What I was drawing to the Minister's attention was that where an estate is divided, say, in County Dublin, a number of migrants and some local uneconomic holders will get allotments. However, the local man will be charged £18 or £20 per statute acre and the migrant half that amount. Can the Minister see the justice or the equity in that?

First of all, let me say I answered the Deputy's question. If the Deputy wanted an answer to the supplementary question he has now put, he should ask that question in the first place and I would answer it.

I shall ask the question again, because it is quite clear from my question. I want to know the reason for this difference. I asked the Minister if he would take the necessary steps to have the same rent per acre charged to all allottees, irrespective of whether or not they are locals or migrants.
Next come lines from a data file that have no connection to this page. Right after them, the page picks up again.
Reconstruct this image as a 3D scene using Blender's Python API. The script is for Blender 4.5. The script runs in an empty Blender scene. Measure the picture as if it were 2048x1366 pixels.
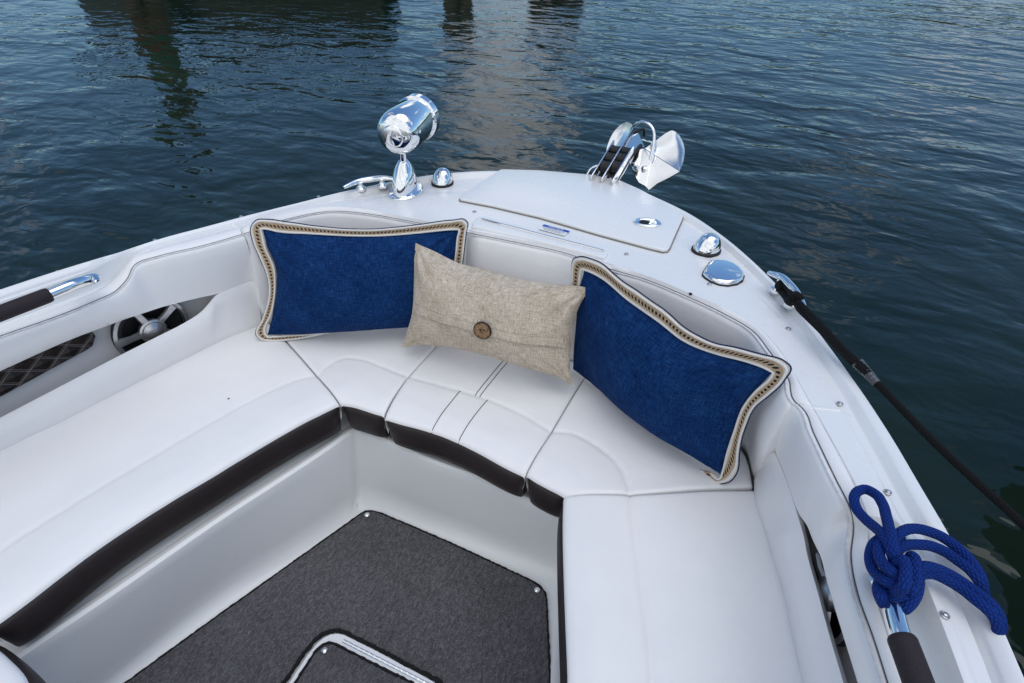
import bpy, bmesh, math, random
from mathutils import Vector, Matrix, noise
R = math.radians
random.seed(7)
scene = bpy.context.scene
col = scene.collection
# ------------------------------------------------------------------ camera
PW, PH, FPX = 2048.0, 1366.0, 1159.91
YAW, PITCH, ROLL = -0.46013, 0.686115, 0.004656
CAM = Vector((0.55957, 0.0, 1.5139))
DZ, DS = 0.8044, -0.06243            # the deck plane: z = DZ + DS*y
ZS = 0.42                            # seat top above the cockpit floor
ZW = -0.25                           # water level
fw = Vector((math.sin(YAW)*math.cos(PITCH), math.cos(YAW)*math.cos(PITCH), -math.sin(PITCH)))
r0 = Vector((math.cos(YAW), -math.sin(YAW), 0)); u0 = r0.cross(fw)
rt = r0*math.cos(ROLL) + u0*math.sin(ROLL); up = u0*math.cos(ROLL) - r0*math.sin(ROLL)
cam = bpy.data.objects.new('camera', bpy.data.cameras.new('camera')); col.objects.link(cam)
cam.matrix_world = Matrix(((rt.x, up.x, -fw.x, CAM.x), (rt.y, up.y, -fw.y, CAM.y), (rt.z, up.z, -fw.z, CAM.z), (0, 0, 0, 1)))
cam.data.sensor_width = 36.0; cam.data.lens = 36.0*FPX/PW
cam.data.clip_start = 0.02; cam.data.clip_end = 3000
scene.camera = cam

def ray(x, y): return fw + rt*((x-PW/2)/FPX) - up*((y-PH/2)/FPX)
def U(x, y, z=ZS):
    d = ray(x, y); return CAM + d*((z-CAM.z)/d.z)
def D(x, y, o=0.0):
    d = ray(x, y); return CAM + d*((DZ+o+DS*CAM.y-CAM.z)/(d.z-DS*d.y))
def PY(x, y, Y):
    d = ray(x, y); return CAM + d*((Y-CAM.y)/d.y)
def PP(x, y, P, n):
    d = ray(x, y); return CAM + d*((P-CAM).dot(n)/d.dot(n))
def deckz(y, o=0.0): return DZ + DS*y + o
Z = Vector((0, 0, 1))

# ------------------------------------------------------------------ object helpers
def tag(o, label=None, cat=None, group=None, kind=None):
    if label: o['label'] = label
    if cat: o['category'] = cat
    if group: o['group'] = group
    if kind: o['kind'] = kind
    return o
def empty(name, loc, label, cat, group=None):
    o = bpy.data.objects.new(name, None); col.objects.link(o)
    o.location = loc; o.empty_display_size = 0.05
    return tag(o, label, cat, group)
def world_loc(o):
    v = Vector(o.location)
    while o.parent is not None:
        o = o.parent; v += o.location
    return v
def mesh_obj(name, verts, faces, mat, parent=None, smooth=True, uvs=None, angle=None):
    me = bpy.data.meshes.new(name)
    off = world_loc(parent) if parent is not None else Vector((0, 0, 0))
    me.from_pydata([tuple(Vector(v)-off) for v in verts], [], faces)
    if uvs is not None:
        lay = me.uv_layers.new(name='UVMap')
        for lp in me.loops: lay.data[lp.index].uv = uvs[lp.vertex_index]
    if smooth: me.polygons.foreach_set('use_smooth', [True]*len(me.polygons))
    if angle: me.set_sharp_from_angle(angle=R(angle))
    me.materials.append(mat); me.update()
    o = bpy.data.objects.new(name, me); col.objects.link(o)
    if parent is not None: o.parent = parent
    return o
class MB:
    """collects geometry for one mesh"""
    def __init__(s): s.v = []; s.f = []; s.uv = []
    def add(s, v, f, uv=None):
        n = len(s.v); s.v += [Vector(a) for a in v]; s.f += [tuple(i+n for i in q) for q in f]
        s.uv += list(uv) if uv else [(0, 0)]*len(v)
    def grid(s, rows, closed=False, cap0=False, cap1=False):
        n, m = len(rows), len(rows[0]); v = []; uv = []
        mid = m//2; vv = 0.0
        for j, r in enumerate(rows):
            if j: vv += (r[mid]-rows[j-1][mid]).length
            uu = 0.0
            for i, p in enumerate(r):
                if i: uu += (p-r[i-1]).length
                v.append(p); uv.append((uu, vv))
        f = []
        for j in range(n-1):
            for i in range(m if closed else m-1):
                k = (i+1) % m
                f.append((j*m+i, j*m+k, (j+1)*m+k, (j+1)*m+i))
        if cap0: f.append(tuple(range(m))[::-1])
        if cap1: f.append(tuple((n-1)*m+i for i in range(m)))
        s.add(v, f, uv); return s
    def tube(s, path, rad, seg=10, caps=True, uvr=None):
        path = [Vector(p) for p in path]
        n = len(path); rad = rad if isinstance(rad, (list, tuple)) else [rad]*n
        t0 = (path[1]-path[0]).normalized()
        a = t0.cross(Z if abs(t0.z) < 0.9 else Vector((1, 0, 0))).normalized()
        rows = []; v = []; uv = []; L = 0.0
        for i, p in enumerate(path):
            t = (path[min(i+1, n-1)]-path[max(i-1, 0)]).normalized()
            a = (a - t*a.dot(t)).normalized(); b = t.cross(a)
            if i: L += (p-path[i-1]).length
            for k in range(seg+1):
                th = 2*math.pi*k/seg
                v.append(p + (a*math.cos(th)+b*math.sin(th))*rad[i]); uv.append((L, k/seg))
        f = [(j*(seg+1)+i, j*(seg+1)+i+1, (j+1)*(seg+1)+i+1, (j+1)*(seg+1)+i) for j in range(n-1) for i in range(seg)]
        if caps:
            f.append(tuple(range(seg))[::-1]); f.append(tuple((n-1)*(seg+1)+i for i in range(seg)))
        s.add(v, f, uv); return s
    def lathe(s, prof, M, seg=32, sx=1.0, sy=1.0, caps=True):
        rows = [[M @ Vector((r*sx*math.cos(2*math.pi*k/seg), r*sy*math.sin(2*math.pi*k/seg), z)) for k in range(seg)] for r, z in prof]
        return s.grid(rows, closed=True, cap0=caps and prof[0][0] > 1e-5, cap1=caps and prof[-1][0] > 1e-5)
    def box(s, c, ax, ay, az, hx, hy, hz, bev=0.0):
        c = Vector(c)
        if bev <= 0:
            v = [c+ax*(hx*i)+ay*(hy*j)+az*(hz*k) for i in (-1, 1) for j in (-1, 1) for k in (-1, 1)]
            s.add(v, [(0, 1, 3, 2), (4, 6, 7, 5), (0, 4, 5, 1), (2, 3, 7, 6), (0, 2, 6, 4), (1, 5, 7, 3)]); return s
        o = [c+ax*a+ay*b for a, b in rrect(hx, hy, bev, 3)]
        return s.slab(o, az, hz, -hz, bev*0.6)
    def slab(s, outline, n, top, bot, bev=0.003, steps=3):
        """solid with the outline (CCW seen against n), flat top and rounded top edge"""
        o = [Vector(p) for p in outline]; m = len(o)
        def inset(d):
            q = []
            for i in range(m):
                a = (o[i]-o[i-1]); b = (o[(i+1) % m]-o[i])
                na = n.cross(a).normalized(); nb = n.cross(b).normalized()
                h = na+nb
                if h.length < 1e-6: h = na
                h.normalize(); q.append(o[i] + h*(d/max(0.5, h.dot(na))))
            return q
        rows = [[p+n*bot for p in o], [p+n*(top-bev) for p in o]]
        for k in range(1, steps+1):
            th = math.pi/2*k/steps
            rows.append([p+n*(top-bev+bev*math.sin(th)) for p in inset(bev*(1-math.cos(th)))])
        s.grid(rows, closed=True, cap0=True, cap1=True); return s
    def build(s, name, mat, parent=None, smooth=True, angle=35):
        return mesh_obj(name, s.v, s.f, mat, parent, smooth, s.uv, angle)

def rrect(hx, hy, r, k=6):
    out = []
    for cx, cy, a in ((hx-r, hy-r, 0), (-hx+r, hy-r, 90), (-hx+r, -hy+r, 180), (hx-r, -hy+r, 270)):
        for i in range(k+1):
            th = R(a+90*i/k); out.append((cx+r*math.cos(th), cy+r*math.sin(th)))
    return out
def cr(P, n, closed=False):
    """Catmull-Rom through the key points, n samples, evenly in key index"""
    P = [Vector(p) for p in P]; m = len(P); out = []
    segs = m if closed else m-1
    for s in range(n):
        t = s/(n if closed else n-1)*segs
        i = min(int(t), segs-1); f = t-i
        if closed: a, b, c, d = P[(i-1) % m], P[i % m], P[(i+1) % m], P[(i+2) % m]
        else:
            b, c = P[i], P[i+1]
            a = P[i-1] if i > 0 else b*2-c
            d = P[i+2] if i+2 < m else c*2-b
        l0, l1, l2 = max((b-a).length, 1e-6), max((c-b).length, 1e-6), max((d-c).length, 1e-6)
        m1 = ((b-a)*(l1/l0)+(c-b)*(l0/l1))*(l1/(l0+l1)); m2 = ((c-b)*(l2/l1)+(d-c)*(l1/l2))*(l1/(l1+l2))
        f2 = f*f; f3 = f2*f
        out.append(b*(2*f3-3*f2+1)+m1*(f3-2*f2+f)+c*(3*f2-2*f3)+m2*(f3-f2))
    return out
def arc(P, n):
    """resample a polyline evenly by length"""
    L = [0.0]
    for a, b in zip(P, P[1:]): L.append(L[-1]+(b-a).length)
    out = []; j = 0
    for i in range(n):
        t = L[-1]*i/(n-1)
        while j < len(P)-2 and L[j+1] < t: j += 1
        d = L[j+1]-L[j]; out.append(P[j].lerp(P[j+1], 0 if d < 1e-9 else min(1, (t-L[j])/d)))
    return out
def sst(a, b, x):
    t = max(0.0, min(1.0, (x-a)/(b-a))); return t*t*(3-2*t)
def frame(n, hint=Vector((1, 0, 0))):
    n = n.normalized(); x = (hint - n*hint.dot(n)).normalized(); return x, n.cross(x), n
def basis(loc, x, y, z):
    return Matrix(((x.x, y.x, z.x, loc.x), (x.y, y.y, z.y, loc.y), (x.z, y.z, z.z, loc.z), (0, 0, 0, 1)))

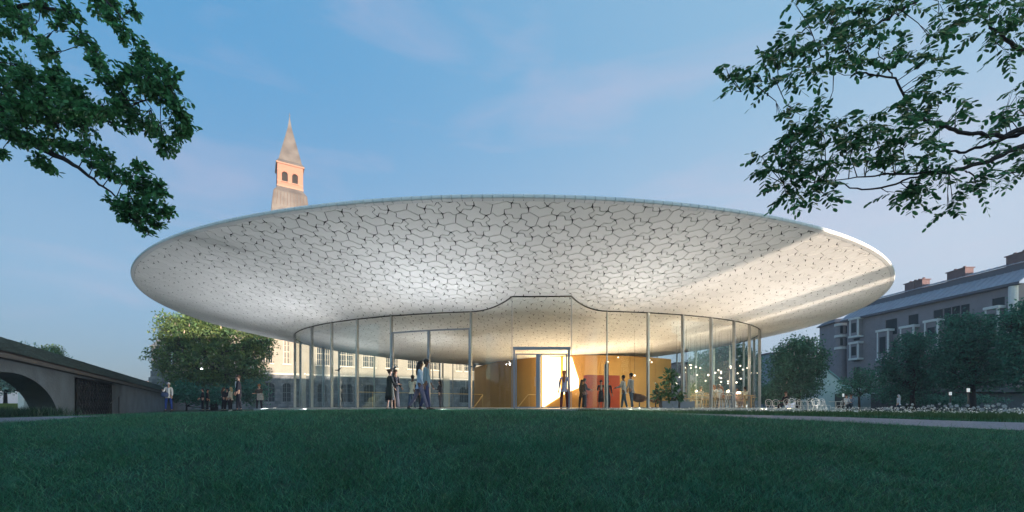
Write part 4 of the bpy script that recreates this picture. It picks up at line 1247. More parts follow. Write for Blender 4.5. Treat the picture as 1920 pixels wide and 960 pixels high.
tree_px('chestnut_tree', 'bushy chestnut tree with pinkish flower candles at the left of the pavilion', 402, 51,
        [(335, 622, 40, 34), (380, 632, 46, 40), (440, 645, 44, 40), (330, 670, 36, 40), (400, 680, 55, 44), (465, 665, 34, 34), (475, 700, 28, 28), (350, 715, 40, 22), (430, 712, 40, 22), (318, 606, 20, 16), (492, 640, 18, 22), (365, 606, 26, 16), (410, 614, 26, 14)],
        700, .34, 1500, 22, .30, m_chest, flowers=170, cr=.42)
tree_px('round_tree', 'dense round green tree between the glass wall and the teal house', 1497, 44,
        [(1500, 672, 45, 40), (1475, 700, 36, 36), (1508, 705, 32, 34), (1488, 730, 38, 24), (1540, 672, 14, 12), (1460, 735, 25, 18), (1480, 660, 22, 18), (1505, 650, 26, 14)], 735, .25, 800, 22, .24, m_round, flowers=50, cr=.36, group=None)
tree_px('small_tree', 'small open-crowned tree standing in front of the teal house', 1611, 34,
        [(1610, 712, 30, 18), (1590, 722, 24, 14), (1632, 722, 24, 16), (1612, 700, 18, 12), (1580, 740, 16, 8), (1640, 705, 14, 12), (1612, 735, 34, 10)], 738, .085, 220, 13, .15, m_dark, cr=.22)
tree_px('tall_tree', 'broad dark tree with low branches left of the biggest tree on the right', 1711, 42,
        [(1708, 650, 30, 26), (1690, 680, 36, 28), (1735, 680, 34, 28), (1705, 715, 40, 26), (1668, 700, 20, 22), (1745, 715, 26, 24), (1728, 640, 22, 16), (1680, 735, 26, 12)], 725, .22, 620, 17, .23, m_dark, cr=.36, group=None)
tree_px('tall_tree', 'biggest dark tree in front of the brick building on the right', 1823, 38,
        [(1820, 620, 44, 34), (1785, 650, 40, 34), (1855, 650, 40, 36), (1825, 680, 56, 36), (1780, 700, 34, 26), (1870, 700, 34, 26), (1822, 715, 54, 18), (1800, 605, 22, 14), (1845, 607, 24, 16)], 720, .27, 850, 17, .23, m_dark, cr=.36)
tree_px('tall_tree', 'dark tree cut off by the right edge of the photo', 1930, 34,
        [(1925, 620, 34, 40), (1905, 660, 34, 34), (1945, 640, 40, 60), (1920, 700, 44, 30), (1895, 600, 16, 20), (1940, 590, 40, 30)], 720, .25, 620, 17, .23, m_dark, cr=.36)
tree_px('small_tree', 'pale green treetop rising behind the shingled wall roof', 93, 55,
        [(92, 656, 15, 7), (80, 660, 9, 6), (106, 661, 10, 5), (93, 670, 20, 9)], 680, .12, 150, 18, .22, m_lite, cr=.3)
tree_px('dark_hedge_tree', 'dark tree seen through the cafe glass behind the seated guests', 1338, 64,
        [(1330, 690, 34, 34), (1370, 680, 40, 40), (1400, 700, 30, 34), (1345, 725, 44, 26), (1390, 735, 44, 20)], 730, .3, 620, 22, .36, m_dark, cr=.5)
tree_px('dark_hedge_tree', 'dark shrub against the round tree, beside the glass wall edge', 1440, 48, [(1440, 742, 18, 16), (1452, 750, 16, 10), (1432, 730, 8, 14)], 760, .1, 160, 20, .22, m_dark, cr=.3, cat='shrub')
tree_px('dark_hedge_tree', 'dark shrubbery under the trees at the right edge', 1700, 46, [(1700, 748, 60, 10), (1790, 750, 60, 8)], 760, .1, 200, 20, .22, m_dark, cr=.3, cat='shrub')
tree_px('dark_hedge_tree', 'dark shrub under the chestnut tree, right of its trunk', 350, 47, [(340, 735, 26, 20), (380, 742, 30, 18), (470, 735, 26, 22), (425, 742, 28, 16)], 760, .1, 420, 20, .24, m_dark, cr=.34, cat='shrub')

# far shrubs and lit bank seen through the arch on the left
arch_t = P(10, HZ, 40); arch_t.z = gzf(arch_t.x, 40)
blob_tree('garden_tree', 'pale trees beyond the arch in the garden wall', tuple(arch_t), 2.2, .15, [(-1, 0, 3.2, 2.4, 2, 1.8), (2, 1, 3.6, 2.2, 2, 1.8), (-3.5, .5, 3.8, 2.2, 2, 2.0), (4.2, 1, 3.0, 1.8, 2, 1.4), (0, 1, 5, 3, 2, 1.5)], 420, 20, .3, mat('hazy_leaf', (.22, .34, .30), .6, island=.3, trans=.3), cr=.45)
bk = MB(); q = P(20, HZ, 30); bk.box((q.x - 1, 30, -.15), (9, 2.0, .9), .5); tag(bk.build('grass_bank', mat('lit_grass', (.13, .17, .05), .9, island=.1, var=.3, vscale=3)), kind='structure')
q = P(46, HZ, 24); pw = MB(); pw.box((q.x, 24, .1), (.35, .35, 1.5)); tag(pw.build('gate_pillar', mat('pale_pillar', (.75, .72, .66), .8)), 'pale stone pillar seen through the right side of the arch', 'pillar')

# ------------------------------------------------------------------ grass
def blades(x, y, z, h, w, lean, segs=2):
    n = len(x); yaw = rng.uniform(0, 2 * PI, n); ld = rng.uniform(0, 2 * PI, n)
    sx, sy = np.cos(yaw) * w / 2, np.sin(yaw) * w / 2
    lx, ly = np.cos(ld) * lean * h, np.sin(ld) * lean * h
    rows = []
    for k in range(segs + 1):
        f = k / segs; wf = (1 - f ** 1.5)
        px_ = x + lx * f ** 1.7; py = y + ly * f ** 1.7; pz = z + h * (f - .35 * np.clip(lean, 0, 1.5) * f ** 2 * .6)
        if k < segs:
            rows.append(np.stack([px_ - sx * wf, py - sy * wf, pz], -1)); rows.append(np.stack([px_ + sx * wf, py + sy * wf, pz], -1))
        else: rows.append(np.stack([px_, py, pz], -1))
    V = np.stack(rows, 1); nv = V.shape[1]; V = V.reshape(-1, 3)
    base = np.arange(n)[:, None] * nv
    T = []
    for k in range(segs - 1):
        a = 2 * k; T += [base + [a, a + 1, a + 3], base + [a, a + 3, a + 2]]
    a = 2 * (segs - 1); T += [base + [a, a + 1, a + 2]]
    return V, np.concatenate(T)
def path_mask(x, y):
    ok = np.ones(len(x), bool)
    for pc in (rp_c, lp_c):
        pts = np.array([interp(pc, t) for t in np.linspace(0, 1, 80)])
        d = np.hypot(x[:, None] - pts[None, :, 0], y[:, None] - pts[None, :, 1]); i = d.argmin(1)
        ok &= d.min(1) > pts[i, 2] + .02
    return ok
def terr_mask(x, y):
    return np.hypot(x - XG, y - DG) > RG + 2.35
def in_view(x, y, m_=1.6): return np.abs(x) < y * 1.22 + m_
def scatter(n, y0, y1, pw_=1.0):
    y = y0 + (y1 - y0) * rng.random(n) ** pw_
    x = (rng.random(n) * 2 - 1) * (y * 1.22 + 1.6)
    return x, y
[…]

And I told the Deputy that we could not have the same rent per acre because of the variation in the types of land. That is the answer to the question. If the Deputy wants a reply to some other question, then he should put that question down.

The Minister knows that that is a ridiculous answer. This is too slick an answer altogether. The Minister knows I would not ask a question dealing with the variation that might take place as between a good part of a farm and a bad part of a farm, but twice the rent is being charged to local people that is being charged to migrants.

I will, of course, answer the Deputy's supplementary question now. If he had put the question down clearly——

The question is quite plain.

The Deputy is, of course, fully aware that priority has always been given to the congests from congested areas in the West——

That is fair enough.

——by every Government, not alone by this Government but by every Government and, not only that, but the migrants give up holdings with low outgoings and the very least they could possibly expect would be to get similar types of holdings with the same outgoings, but that would obviously be no inducement to them to migrate from the West and therefore they must get better than what they gave up. That is the first point. The second point is—the Deputy is also aware of this—that because of the excellent expansion in off-the-land employment on this side of the country there are far more opportunities for people to get employment off the land than there are in the scheduled congested areas.

The Minister is still talking nonsense.

Has the Deputy a question to put to the Minister?

I have a question to ask. Is it not a fact that if a migrant gives up a holding in the West and transfers to an area like Dublin, Meath, Kildare, or anywhere else, he gets extra land and he is compensated, in the first instance, in that way? Secondly, he gets the land at half the price per statute acre per annum. The Minister knows the local people are being charged up to £20 per acre per annum and nobody could possibly get £20 per acre per annum out of land at the present time no matter how well he farmed that land.

A migrant from any part of the country gets the land at half the annuity.

The Minister was not Minister at the time, but surely this section was put into the 1965 Land Act to discourage local people from looking for land in their own areas and does not the Minister know that, in fact, on the same estate two farmers may be set up side by side, one paying £9 to £10 an acre and the other paying £18 to £20 an acre? This is designed to discourage the local people.

That is nonsense.

It is not nonsense.

The Deputy is perfectly well aware that we must have priorities. That is all that is entailed in this.

The first priority should be the local landholders.